District Judge Marrero handed down his decision in the NWA appeal today.  He reversed the bankruptcy court and enjoined the union from implementing CHAOS (which, by the way, I was wrong to suggest would not involve mass walkouts).  "Court Tramples Right to Strike" is how the flight attendants cast it --see the flight attendants webpage.

Let me say this: at over 100 pages, it is an extremely thoughtful analysis that really tries hard to cut through the seemingly conflicting goals of federal labor and bankruptcy policy here.  In essence, the judge said that Congress really wanted national railway carriers (and their modern-day airline analogues) to negotiate and negotiate and negotiate under the cumbersome and intentionally drawn-out provisions of Section 6 the Railway Labor Act for as long as possible, before giving up.  Only at that "Despondence Day" [my term, not a legal one] -- when the Section 6 negotiating process has run its couse -- can the parties resort to self-help (i.e., labor can strike).

In bankruptcy, a debtor can change the rules somewhat: if it wins an 1113 motion, the debtor can change the terms of a labor CBA -- even if it never negotiated up to Despondence Day under Section 6 of the RLA.  So the question is: if Congress had ever thought about the issue directly -- which it never did, so a judge has to predict Congress's intent -- would it have analogized the granting of an 1113 motion as an "acceleration" to Despondence Day (in which case the labor State of Nature obtains and self-help is a go), or would it have seen an 1113 order as merely an "alteration" of the Section 6 negotiating environment: allowing the debtor to reject the CBA and alter some rules, but not excusing either party from finsishing the Section 6 dance before self-help?

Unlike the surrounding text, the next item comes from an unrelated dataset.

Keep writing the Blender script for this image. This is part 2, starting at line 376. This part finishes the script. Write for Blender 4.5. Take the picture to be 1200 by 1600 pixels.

Given the desire to avoid strikes that was a "primary objective" of the RLA, Judge Marrero held that Congress would have probably wanted the latter: the parties have to keep slogging through Section 6 before self-help, even though the CBA has been rejected under section 1113 of the Bankruptcy Code.

But wait a minute!, cried the flight attendants, Northwest gets the best of both worlds: It gets self-help right away (after all, self-help for management *is* the unilateral imposition of labor terms), but the union's hands are tied (no strike) until the end of Section 6.  How is that fair?

It is fair, answered the judge.  Yes, management can impose unilateral terms, but not *any* unilateral terms; they are bound only to implement the terms of their last proposal in the 1113 process.  And by the way, recall that the only reason NWA won the 1113 motion is because the bankruptcy judge had to find that the union rejected that proposal without good cause.  So what at first blush may appear like unfairness is not nearly so one-sided as the flight attendants tried to paint.  That's what I think Judge Marrero is trying to say in his book-length opinion and why the bankruptcy judge was reversed.

This isn't over yet: (1) on the litigation front, the union may appeal to the Second Circuit; and (2) on the negotiating front, they've got to continue with the Section 6 process with NWA.  Who knows, that still may end up going all the way to Despondence Day without an agreement.  And then, let slip the dogs of war!  But it may not.  Just maybe, if the Congress that designed the RLA correctly predicted that as tempers subside over time, voluntary agreements can work out, then NWA and the flight attendants will hunker down, hash something out, and put all this customer-irritating unrest behind them.  That's what I'm hoping for.